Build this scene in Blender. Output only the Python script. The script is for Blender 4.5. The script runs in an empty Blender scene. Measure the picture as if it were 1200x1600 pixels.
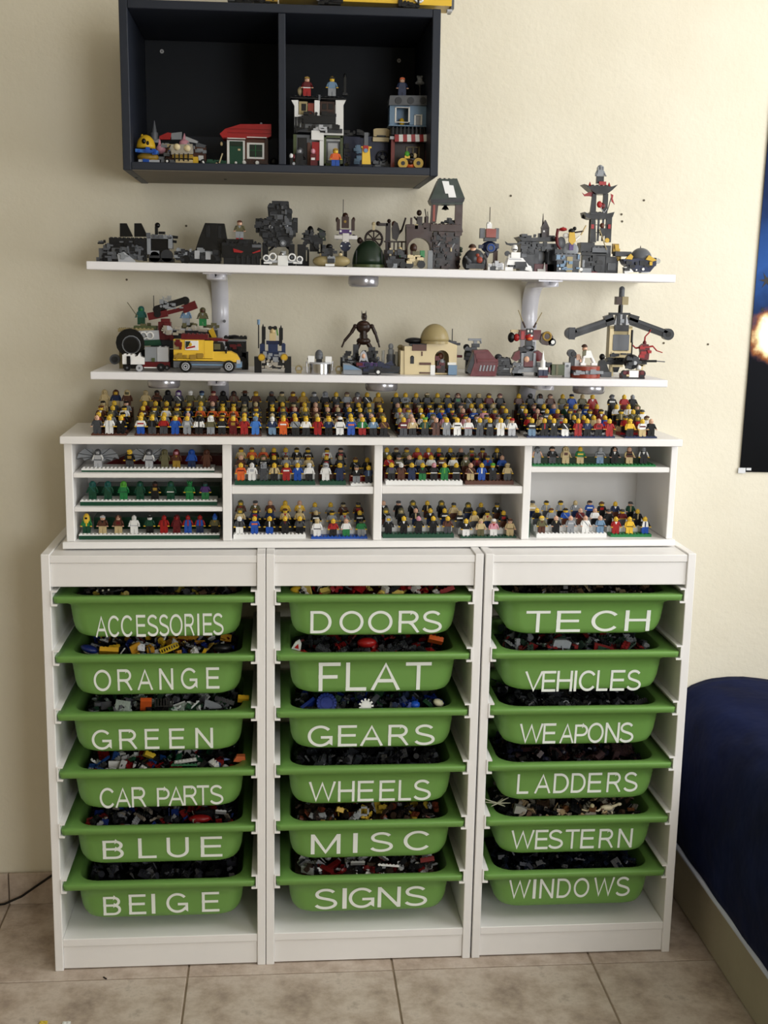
import bpy, bmesh, math, random
from mathutils import Vector, Matrix

# ------------------------------------------------------------------ camera, world, lights, exposure
S = bpy.context.scene
C = S.collection
PI = math.pi
F_PX = 1857.65
CAM = Vector((0.4857, -2.4339, 1.4914))
C_R = Vector((0.99603734, -0.08702189, 0.01835258))
C_U = Vector((-0.00182541, 0.18630985, 0.98248934))
C_F = Vector((0.08891734, 0.97862957, -0.18541272))
cam = bpy.data.objects.new('camera', bpy.data.cameras.new('camera'))
C.objects.link(cam)
cam.matrix_world = Matrix(((C_R.x, C_U.x, -C_F.x, CAM.x), (C_R.y, C_U.y, -C_F.y, CAM.y), (C_R.z, C_U.z, -C_F.z, CAM.z), (0, 0, 0, 1)))
cam.data.sensor_fit = 'VERTICAL'
cam.data.sensor_height = 36
cam.data.lens = 36 * F_PX / 1600
cam.data.clip_start = 0.05
S.camera = cam
S.view_settings.view_transform = 'Standard'
S.view_settings.look = 'None'
S.view_settings.gamma = 1
S.view_settings.use_curve_mapping = False
S.view_settings.exposure = 0.05
w = bpy.data.worlds.new('daylight'); S.world = w; w.use_nodes = True
bg = w.node_tree.nodes['Background']
bg.inputs[0].default_value = (0.8, 0.88, 1.0, 1); bg.inputs[1].default_value = 1.0

def area(name, loc, rot, sx, sy, power, col):
    l = bpy.data.lights.new(name, 'AREA'); l.shape = 'RECTANGLE'; l.size = sx; l.size_y = sy
    l.energy = power; l.color = col
    o = bpy.data.objects.new(name, l); C.objects.link(o); o.location = loc; o.rotation_euler = rot
    return o
RX0, RX1, RY0, RY1, RZ = -3.4, 2.45, -3.9, 0.31, 2.55
# daylight through the window beside the bed and through the one behind the camera
area('window_daylight_right', (RX1 - .03, -.75, 1.72), (0, PI / 2, 0), 1.25, 1.3, 26.5, (1, .99, .99))
area('window_daylight_rear', (1.85, RY0 + .03, 1.6), (PI / 2, 0, 0), 1.0, 1.2, 38, (.965, .98, 1))

# ------------------------------------------------------------------ pixel -> point on a plane y = Y
def at(u, v, Y):
    d = C_F + C_R * ((u - 600) / F_PX) - C_U * ((v - 800) / F_PX)
    return CAM + d * ((Y - CAM.y) / d.y)
def onfloor(u, v, Z=0.0):
    d = C_F + C_R * ((u - 600) / F_PX) - C_U * ((v - 800) / F_PX)
    return CAM + d * ((Z - CAM.z) / d.z)

# ------------------------------------------------------------------ materials
def lin(h):
    r = [int(h[i:i + 2], 16) / 255 for i in (0, 2, 4)]
    return [c / 12.92 if c <= .04045 else ((c + .055) / 1.055) ** 2.4 for c in r]
MATS = {}
def base_mat(name, hexc, rough=.5, metal=0., spec=.3):
    m = bpy.data.materials.new(name); m.use_nodes = True
    b = m.node_tree.nodes['Principled BSDF']
    b.inputs['Base Color'].default_value = (*lin(hexc), 1)
    b.inputs['Roughness'].default_value = rough; b.inputs['Metallic'].default_value = metal
    b.inputs['Specular IOR Level'].default_value = spec
    return m, b
def noise_color(m, b, hexes, scale, detail=4, rough=.6, pos=None, bump=0, bscale=None, bdist=.002):
    t = m.node_tree; n = t.nodes; L = t.links
    tc = n.new('ShaderNodeTexCoord')
    no = n.new('ShaderNodeTexNoise'); no.inputs['Scale'].default_value = scale; no.inputs['Detail'].default_value = detail
    no.inputs['Roughness'].default_value = rough
    L.new(tc.outputs['Object'], no.inputs['Vector'])
    cr = n.new('ShaderNodeValToRGB'); L.new(no.outputs['Fac'], cr.inputs['Fac'])
    pos = pos or [.3 + .4 * i / (len(hexes) - 1) for i in range(len(hexes))]
    while len(cr.color_ramp.elements) < len(hexes): cr.color_ramp.elements.new(.5)
    for e, h, p in zip(cr.color_ramp.elements, hexes, pos): e.position = p; e.color = (*lin(h), 1)
    L.new(cr.outputs['Color'], b.inputs['Base Color'])
    if bump:
        n2 = n.new('ShaderNodeTexNoise'); n2.inputs['Scale'].default_value = bscale or scale; n2.inputs['Detail'].default_value = 3
        L.new(tc.outputs['Object'], n2.inputs['Vector'])
        bp = n.new('ShaderNodeBump'); bp.inputs['Strength'].default_value = bump; bp.inputs['Distance'].default_value = bdist
        L.new(n2.outputs['Fac'], bp.inputs['Height']); L.new(bp.outputs['Normal'], b.inputs['Normal'])
def plastic(h, rough=.28):
    k = ('p', h, rough)
    if k not in MATS:
        m, b = base_mat('brick_plastic_' + h, h, rough)
        t = m.node_tree; no = t.nodes.new('ShaderNodeTexNoise'); no.inputs['Scale'].default_value = 60
        tc = t.nodes.new('ShaderNodeTexCoord'); t.links.new(tc.outputs['Object'], no.inputs['Vector'])
        mr = t.nodes.new('ShaderNodeMapRange'); mr.inputs[3].default_value = rough - .08; mr.inputs[4].default_value = rough + .12
        t.links.new(no.outputs['Fac'], mr.inputs[0]); t.links.new(mr.outputs[0], b.inputs['Roughness'])
        MATS[k] = m
    return MATS[k]
def metal(h, rough=.25):
    k = ('m', h, rough)
    if k not in MATS: MATS[k] = base_mat('brushed_metal_' + h, h, rough, 1.0)[0]
    return MATS[k]
def glassy(h, a=.35):
    k = ('g', h, a)
    if k not in MATS:
        m, b = base_mat('clear_plastic_' + h, h, .08)
        b.inputs['Alpha'].default_value = a
        MATS[k] = m
    return MATS[k]
def named(name, hexes, scale, **k):
    rough = k.pop('r', .6); m, b = base_mat(name, hexes[0], rough); b.inputs['Specular IOR Level'].default_value = k.pop('spec', .4)
    noise_color(m, b, hexes, scale, **k); MATS[name] = m; return m
m_wall = named('wall_plaster', ['E0D9C4', 'E8E2CF'], 3, bump=.4, bscale=95, bdist=.0022, r=.85, spec=.2)
m_white = named('white_lacquered_board', ['F2F0ED', 'F5F3F0'], 6, r=.42)
m_shelfw = named('white_shelf_board', ['F0EFF1', 'F4F3F5'], 5, r=.45)
m_tile = named('stone_look_floor_tile', ['98887A', 'B6A595', 'CDBFB1', 'A39486'], 10, detail=8, rough=.68, pos=[.32, .45, .58, .7], bump=.15, bscale=40, r=.55)
m_grout = named('floor_grout', ['8C7C68', '9A8A76'], 30, r=.9)
m_navy = named('dark_navy_board', ['20252F', '262B36'], 5, r=.5, spec=.3)
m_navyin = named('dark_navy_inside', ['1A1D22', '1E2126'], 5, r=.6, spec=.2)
m_under = named('dark_brown_underside', ['6E675A', '787163'], 8, r=.7)
m_green = named('green_tray_plastic', ['6C9A4B', '739F50'], 3, bump=.05, bscale=500, bdist=.0004, r=.42)
m_vinyl = named('white_vinyl_sticker', ['F2F7F0', 'F8FBF6'], 10, r=.5)
m_bed = named('navy_bed_cover', ['080F2A', '0B1538', '0F1B42'], 7, bump=.5, bscale=9, bdist=.02, r=.85, spec=.15)
m_sheet = named('pale_blue_sheet', ['B9C0D4', 'C9CFDF'], 10, r=.9)
m_plinth = named('plinth_plaster', ['A39C88', 'AEA792'], 5, bump=.5, bscale=80, bdist=.003, r=.9, spec=.2)
m_ceil = named('ceiling_paint', ['EFEBE0', 'F4F1E8'], 3, r=.9)

# ------------------------------------------------------------------ mesh builder
class MB:
    def __init__(s): s.v = []; s.f = []; s.m = []; s.sm = []
    def _add(s, vs, fs, mi=0, mat=None, smooth=False):
        o = len(s.v)
        s.v += [tuple(mat @ Vector(p)) if mat else tuple(p) for p in vs]
        s.f += [tuple(i + o for i in f) for f in fs]; s.m += [mi] * len(fs); s.sm += [smooth] * len(fs)
        return s
    def box(s, x0, x1, y0, y1, z0, z1, mi=0, mat=None, b=0):
        if x0 > x1: x0, x1 = x1, x0
        if y0 > y1: y0, y1 = y1, y0
        if z0 > z1: z0, z1 = z1, z0
        if b and min(x1 - x0, y1 - y0, z1 - z0) > 2.2 * b:
            vs = []; fs = []
            X = (x0, x1); Y = (y0, y1); Z = (z0, z1)
            idx = {}
            for i in (0, 1):
                for j in (0, 1):
                    for k in (0, 1):
                        sx, sy, sz = (1, -1)[i], (1, -1)[j], (1, -1)[k]
                        for a in range(3):
                            p = [X[i] + sx * b, Y[j] + sy * b, Z[k] + sz * b]
                            p[a] = (X[i], Y[j], Z[k])[a]
                            idx[(i, j, k, a)] = len(vs); vs.append(p)
            def q(*c): fs.append([idx[t] for t in c])
            for i in (0, 1):
                q((i, 0, 0, 0), (i, 1, 0, 0), (i, 1, 1, 0), (i, 0, 1, 0)); q((0, i, 0, 1), (1, i, 0, 1), (1, i, 1, 1), (0, i, 1, 1)); q((0, 0, i, 2), (1, 0, i, 2), (1, 1, i, 2), (0, 1, i, 2))
                for j in (0, 1):
                    q((i, j, 0, 0), (i, j, 1, 0), (i, j, 1, 1), (i, j, 0, 1)); q((i, 0, j, 0), (i, 1, j, 0), (i, 1, j, 2), (i, 0, j, 2)); q((0, i, j, 1), (1, i, j, 1), (1, i, j, 2), (0, i, j, 2))
                    for k in (0, 1): q((i, j, k, 0), (i, j, k, 1), (i, j, k, 2))
            return s._add(vs, fs, mi, mat)
        vs = [(x, y, z) for z in (z0, z1) for y in (y0, y1) for x in (x0, x1)]
        return s._add(vs, [(0, 2, 3, 1), (4, 5, 7, 6), (0, 1, 5, 4), (2, 6, 7, 3), (0, 4, 6, 2), (1, 3, 7, 5)], mi, mat)
    def lathe(s, pts, n=12, mi=0, mat=None, smooth=True):   # pts: (r, z); about z
        vs = []; fs = []
        for r, z in pts:
            for k in range(n): a = 2 * PI * k / n; vs.append((r * math.cos(a), r * math.sin(a), z))
        for i in range(len(pts) - 1):
            for k in range(n): a, b_ = i * n + k, i * n + (k + 1) % n; fs.append((a, b_, b_ + n, a + n))
        if pts[0][0] > 1e-6: fs.append(tuple(range(n - 1, -1, -1)))
        if pts[-1][0] > 1e-6: fs.append(tuple((len(pts) - 1) * n + k for k in range(n)))
        return s._add(vs, fs, mi, mat, smooth)
    def cyl(s, p0, p1, r0, r1=None, n=10, mi=0, mat=None, smooth=True):
        p0 = Vector(p0); p1 = Vector(p1); d = p1 - p0; r1 = r0 if r1 is None else r1
        q = d.to_track_quat('Z', 'Y').to_matrix().to_4x4(); M = Matrix.Translation(p0) @ q
        if mat: M = mat @ M
        L = d.length
        vs = [(r0 * math.cos(2 * PI * k / n), r0 * math.sin(2 * PI * k / n), 0) for k in range(n)] + [(r1 * math.cos(2 * PI * k / n), r1 * math.sin(2 * PI * k / n), L) for k in range(n)]
        s._add(vs, [(k, (k + 1) % n, n + (k + 1) % n, n + k) for k in range(n)], mi, M, smooth)
        return s._add(vs, [tuple(range(n - 1, -1, -1)), tuple(range(n, 2 * n))], mi, M, False)
    def sph(s, c, rx, ry=None, rz=None, n=10, m=6, mi=0, mat=None, z0=-1):
        ry = rx if ry is None else ry; rz = rx if rz is None else rz
        a0 = math.asin(max(-1, z0)); pts = [(math.cos(a0 + (PI / 2 - a0) * i / m), math.sin(a0 + (PI / 2 - a0) * i / m)) for i in range(m + 1)]
        M = Matrix.Translation(c) @ Matrix.Diagonal((rx, ry, rz, 1)); M = mat @ M if mat else M
        pts = [(max(r, 1e-4), z) for r, z in pts]
        return s.lathe(pts, n, mi, M)
    def prism(s, poly, y0, y1, mi=0, mat=None):             # poly in (x, z), extruded in y
        n = len(poly)
        vs = [(x, y0, z) for x, z in poly] + [(x, y1, z) for x, z in poly]
        fs = [tuple(range(n)), tuple(range(2 * n - 1, n - 1, -1))] + [(k, n + k, n + (k + 1) % n, (k + 1) % n) for k in range(n)]
        return s._add(vs, fs, mi, mat)
    def sweep(s, path, sec, closed=True, mi=0, up=(1, 0, 0), mat=None, smooth=False):
        path = [Vector(p) for p in path]; vs = []; fs = []; n = len(sec); up = Vector(up)
        for i, p in enumerate(path):
            d = (path[min(i + 1, len(path) - 1)] - path[max(i - 1, 0)]).normalized()
            a = up; b_ = d.cross(a).normalized(); a = b_.cross(d).normalized()
            for (x, y) in sec: vs.append(p + a * x + b_ * y)
        for i in range(len(path) - 1):
            for k in range(n): j = (k + 1) % n; fs.append((i * n + k, i * n + j, (i + 1) * n + j, (i + 1) * n + k))
        fs += [tuple(range(n - 1, -1, -1)), tuple((len(path) - 1) * n + k for k in range(n))]
        return s._add(vs, fs, mi, mat, smooth)
    def mesh(s, name, mats):
        me = bpy.data.meshes.new(name); me.from_pydata(s.v, [], s.f)
        for m in (mats if isinstance(mats, (list, tuple)) else [mats]): me.materials.append(m)
        me.polygons.foreach_set('material_index', s.m); me.polygons.foreach_set('use_smooth', s.sm)
        bm = bmesh.new(); bm.from_mesh(me); bmesh.ops.recalc_face_normals(bm, faces=bm.faces); bm.to_mesh(me); bm.free()
        return me
def link(name, me, parent=None, loc=None, rot=None, **props):
    o = bpy.data.objects.new(name, me); C.objects.link(o)
    if parent: o.parent = parent
    if loc is not None: o.location = loc
    if rot is not None: o.rotation_euler = rot
    for k, v in props.items(): o[k] = v
    return o
def obj(name, mb, mats, parent=None, **k): return link(name, mb.mesh(name, mats), parent, **k)
def thing(name, label, cat, loc=(0, 0, 0), rz=0, group=None):
    o = link(name, None, None, loc, (0, 0, rz), label=label, category=cat)
    o.empty_display_size = .01
    if group: o['group'] = group
    return o
def tube(pts, r, n=6):
    mb = MB(); mb.sweep(pts, [(r * math.cos(2 * PI * k / n), r * math.sin(2 * PI * k / n)) for k in range(n)], up=(0.1, .2, 1), smooth=True); return mb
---
DIRECTIONS: Retype verbatim the lines that run from the line containing "5, r=.6, spec=.2)" to the line containing "m_ceil = named('ceiling_paint', ['EFEBE0', 'F4F1E8'], 3, r=.9)", both inclusive, and no others.

EXERCISE RESULT:
m_navyin = named('dark_navy_inside', ['1A1D22', '1E2126'], 5, r=.6, spec=.2)
m_under = named('dark_brown_underside', ['6E675A', '787163'], 8, r=.7)
m_green = named('green_tray_plastic', ['6C9A4B', '739F50'], 3, bump=.05, bscale=500, bdist=.0004, r=.42)
m_vinyl = named('white_vinyl_sticker', ['F2F7F0', 'F8FBF6'], 10, r=.5)
m_bed = named('navy_bed_cover', ['080F2A', '0B1538', '0F1B42'], 7, bump=.5, bscale=9, bdist=.02, r=.85, spec=.15)
m_sheet = named('pale_blue_sheet', ['B9C0D4', 'C9CFDF'], 10, r=.9)
m_plinth = named('plinth_plaster', ['A39C88', 'AEA792'], 5, bump=.5, bscale=80, bdist=.003, r=.9, spec=.2)
m_ceil = named('ceiling_paint', ['EFEBE0', 'F4F1E8'], 3, r=.9)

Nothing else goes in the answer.